Friday, December 27, 2013

This New Years Eve, get caught in the delicious grip of 'ANACONDA'. Your sides will ache -- with laughter!

No single movie in the annals of cheesy aquatic flicks fashioned after Jaws -- we're talking Orca, Killer Fish, Tentacles and Jaws 2, 3 and 4 -- has ever provided more unintentional laughs than Anaconda
 
When "low budget Jacques Cousteau" Eric Stoltz sets sail down the Amazon to make a documentary on a famously elusive Brazilian tribe, he takes with him the least likely boatmates assembled since "Gilligan's Island": USC film school grads Jennifer Lopez and Ice Cube, surfer dude Owen Wilson, disco-livin' wanton Kari Wuhrer, Tim Curry imitator Jonathan Hyde, and inexplicably menacing captain Vincent Castellanos. "Pray you didn't forget your bug spray," Stoltz says to these dubious companions. What they really need, though, is B-movie repellant, since they come upon stranded Jon Voight, who, despite the exotic surroundings, is instantly recognizable as that staple of the civilized world, pure Spam.

Playing a "failed priest" from Paraguay (by way of Marlon Brando U.), Voight proceeds to mumble, mush and gargle his dialogue in an accent that is completely unidentifiable but which mercifully makes most of what he has to say incomprehensible. "Ah trap snaaakes fer a libbing," he informs us. (Out of consideration for our readers, the remainder of Voight's line readings have been translated back into English.) When a wasp sneaks into Stoltz's mouth (don't ask), putting him into an unconscious state for 90 percent of the film (obviously, Stoltz took one look at either the Amazon or Voight and demanded to be written out of this story), Voight is free to mislead the would-be documentarians into treacherous waters. You'll be grateful he does, since that's all that saves us from shot after shot of Lopez cooing at comatose Stoltz.

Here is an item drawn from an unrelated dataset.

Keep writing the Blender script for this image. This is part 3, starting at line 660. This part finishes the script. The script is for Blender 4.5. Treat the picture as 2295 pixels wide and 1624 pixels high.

Turns out Voight is an anaconda fanatic who hopes to catch one of the 40-foot-long snakes to take back to civilization for beeeeg money (perhaps Voight had an inkling he might never work again after his performance here). The sinister reptile wrangler helpfully explains the lure of the anaconda: "It strikes, wraps around you, holds you tighter than your true love, and you get the privilege of hearing your bones break before the power of its embrace causes your veins to explode."


When an anaconda that is clearly not quite ready to be taken to the civilized world kills captain Castellanos, Lopez, Ice Cube et al. become further disenchanted with the Spam in their midst. "Don't make me out a monster -- I didn't eat the captain," Voight snaps in his own defense. (No, that's the scenery he's chewing.) At this point the killer snake, which looks for all the world like two flashlights mounted behind plastic eyes atop a rogue firehose, provokes further hilarity by leaping onto the boat to gobble down Wilson, who deserves to die for having said things like, "Is it just me, or does the jungle make you really, really horny?" How on earth can this boatload of filmmakers hope to get out of the clutches of dialogue like this and the overacting Voight?

Employing the wisdom of the ages, Lopez applies a fresh coat of pastel pink lipstick and proceeds to vamp Voight by cooing, "I thought this movie would be my first big break. Instead, it's turned into a disaster." Were truer words ever spoken? Needless to say, Voight succumbs to Lopez's charms, whereupon the other voyagers crash in and Hyde bashes him over the head with a golf club, crying, "Asshole in one!"


Voight will do anything to get free again, and we do mean anything: when Wuhrer shows the first and last signs of justifying her existence in the film by getting too close to him, the bound villain traps her head between his legs and--he has not been studying anacondas for nothing! -- thighs her to death. At this point, the killer snake lunges out of a tree in a giant coiled spring action that closely resembles the Beany and Cecil jack-in-the-box toy I had as a child, and gobbles down Hyde, who deserves to die for having said things like, "I was up all night picking leeches off my scrotum."

There is much more -- Stoltz wakes up briefly to attack Voight before going back into his coma; an intriguing recipe for anaconda flambe is presented--but you'll be more than ready for the finale, which takes place when Lopez and Ice Cube wander into a deserted shack searching for fuel for their stranded boat. This is obviously the least explicable plot point in the script, since if the movie has established anything, it's that Jon Voight is a natural source of gas.